Question

Ag crystallizes in fcc lattice. What is the total number of tetrahedral voids present in 540 g of Ag metal? (N$_A$ = Avagadro number, Ag atomic weight = 108 g mol$^{-1}$)

• A. 10 N$_A$
• B. 20 N$_A$
• C. 40 N$_A$
• D. 60 N$_A$

Hint:

For an fcc (or ccp) lattice:
Effective number of atoms per unit cell ($Z$) = 4.
Number of octahedral voids per unit cell = $Z = 4$.
Number of tetrahedral voids per unit cell = $2Z = 8$.
This means there are 1 octahedral void per atom and 2 tetrahedral voids per atom in an fcc structure.
Calculate the total number of atoms in the given mass of the substance.
Total tetrahedral voids = $2 \times (\text{Total number of atoms})$.

Answer 1

The Correct Option is A

Silver (Ag) crystallizes in a face-centered cubic (fcc) lattice.
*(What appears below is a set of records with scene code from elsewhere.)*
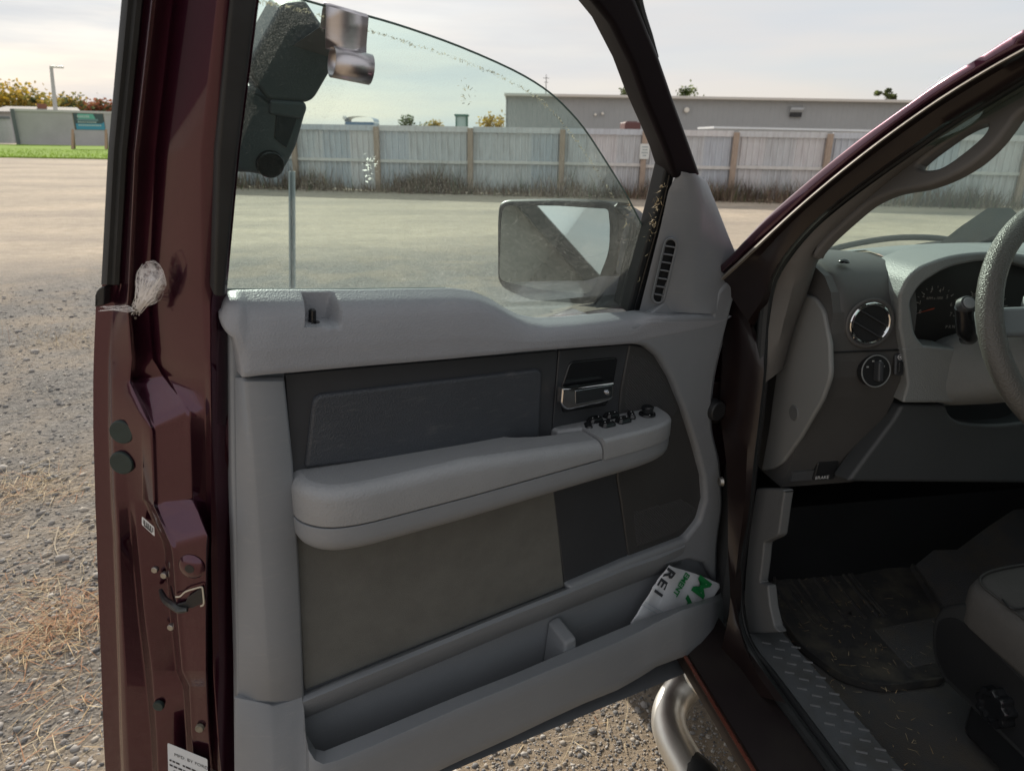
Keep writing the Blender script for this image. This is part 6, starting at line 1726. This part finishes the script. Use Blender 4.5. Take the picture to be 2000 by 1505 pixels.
# floor mat in the driver's footwell
mat_px = [(1502, 1092, 20), (1560, 1085), (1700, 1050, 30), (1800, 1150, 20), (1850, 1230), (1850, 1330, 20), (1720, 1346, 30), (1640, 1325, 30), (1560, 1265, 20), (1508, 1200, 20)]
mt = empty('floor_mat', on_z(1660, 1200, .55)); tag(mt, 'black rubber floor mat in the driver footwell, littered with straw', 'floor mat')
def fz(y): return float(np.interp(y, [.9, 1.12, 1.30, 1.46, 1.56], [.53, .535, .56, .63, .74]))+.006
o2 = rp(mat_px); o3 = []
for p in o2:
    q = on_z(p[0], p[1], .545)
    o3.append(np.array([q[0], q[1]]))
cm = np.mean(o3, 0)
rings = []
for k_, dz in ((1., .0), (1.0, .016), (.975, .016), (.955, .006), (.8, .006), (.6, .006), (.4, .006), (.2, .006), (.02, .006)):
    rings.append([np.array([*(cm+(p-cm)*k_), fz((cm+(p-cm)*k_)[1])+dz]) for p in o3])
MB().grid(rings, close_u=True).build('mat_sheet', MATM, mt, smooth=40)
mb = MB()
for i in range(13):
    x = cm[0]-.17+i*.026
    ys_m = np.linspace(cm[1]-.02, cm[1]+.22, 8)
    if .70 < x < 1.1: mb.tube([np.array([x+.02*math.sin(i), y, fz(y)+.008]) for y in ys_m], .004, 6)
o = mb.build('mat_ribs', MATM, mt); o['kind'] = 'stuff'
hp_ = [(1707, 1230, 4), (1842, 1205, 4), (1842, 1290, 4), (1775, 1302, 4)]
pp = [on_z(p[0], p[1], .548) for p in rp(hp_)]
MB().prism([np.array([p[0], p[1], fz(p[1])+.009]) for p in pp], [np.array([p[0], p[1], fz(p[1])-.002]) for p in pp]).build('heel_pad', CARPET, mt, bevel=.002)
mb = MB(); wr = random.Random(21)
for i in range(230):
    if i % 4: x, y = cm[0]+wr.gauss(-.03, .10), cm[1]+wr.gauss(-.02, .14)
    else: x, y = wr.uniform(.80, .95), wr.uniform(.5, 1.05)
    if x < .80: x = .80+abs(x-.80)*.3
    p = np.array([x, y, fz(y)+.010]); a = wr.uniform(0, 6.28)
    blade(mb, p, np.array([math.cos(a), math.sin(a), wr.gauss(0, .08)]), wr.uniform(.004, .022), wr.uniform(.0004, .0008), wr.gauss(0, .8), wr.choice([0, 0, 1]))
for i in range(260):     # crumbs along the sill plate edge
    y = wr.uniform(.25, 1.05); p = np.array([.80+abs(wr.gauss(0, .018)), y, fz(y)+.006]); a = wr.uniform(0, 6.28)
    blade(mb, p, np.array([math.cos(a), math.sin(a), wr.gauss(0, .2)]), wr.uniform(.003, .012), wr.uniform(.0005, .0012), wr.gauss(0, .8), wr.choice([0, 1, 2]))
o = mb.build('straw_litter', STRAW[0], smooth=0, mats=STRAW); tag(o, kind='stuff')
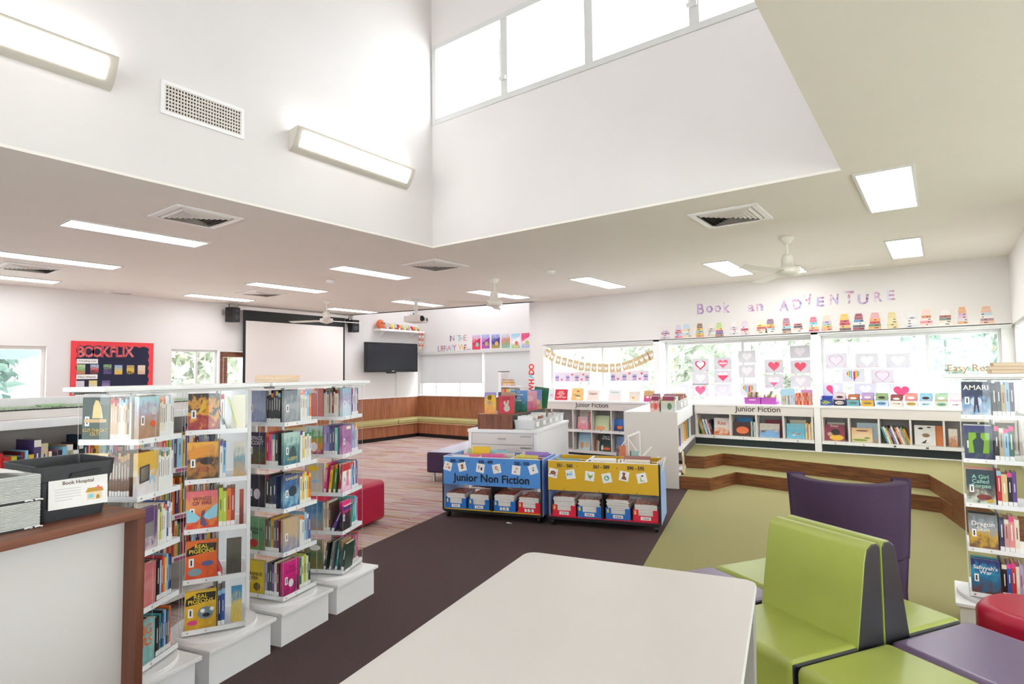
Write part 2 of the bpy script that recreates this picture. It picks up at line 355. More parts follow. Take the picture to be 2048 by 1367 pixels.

In an fcc lattice structure: The effective number of atoms per unit cell ($Z$) is 4. The number of octahedral voids per unit cell is equal to $Z$, so there are 4 octahedral voids. The number of tetrahedral voids per unit cell is equal to $2Z$, so there are $2 \times 4 = 8$ tetrahedral voids. First, calculate the number of moles of Ag in 540 g. Atomic weight of Ag = $108 \text{ g mol}^{-1}$. Number of moles ($n$) = $\frac{\text{Mass}}{\text{Atomic weight}} = \frac{540 \text{ g}}{108 \text{ g mol}^{-1}}$. $n = \frac{540}{108} = 5 \text{ moles}$. Next, calculate the total number of Ag atoms in 5 moles. Total number of atoms = Number of moles $\times$ Avogadro's number ($N_A$). Total Ag atoms = $5 \times N_A$. In an fcc lattice, there are $Z=4$ atoms per unit cell. The number of tetrahedral voids is $2Z = 2 \times 4 = 8$ per unit cell. This means for every 4 atoms, there are 8 tetrahedral voids. So, the ratio of tetrahedral voids to atoms is $8 \text{ voids} / 4 \text{ atoms} = 2 \text{ voids/atom}$. Therefore, the total number of tetrahedral voids is twice the total number of atoms. Total number of tetrahedral voids = $2 \times (\text{Total number of Ag atoms})$. Total number of tetrahedral voids = $2 \times (5 N_A)$. Total number of tetrahedral voids = $10 N_A$. This matches option (a). \[ \boxed{10 N_A} \]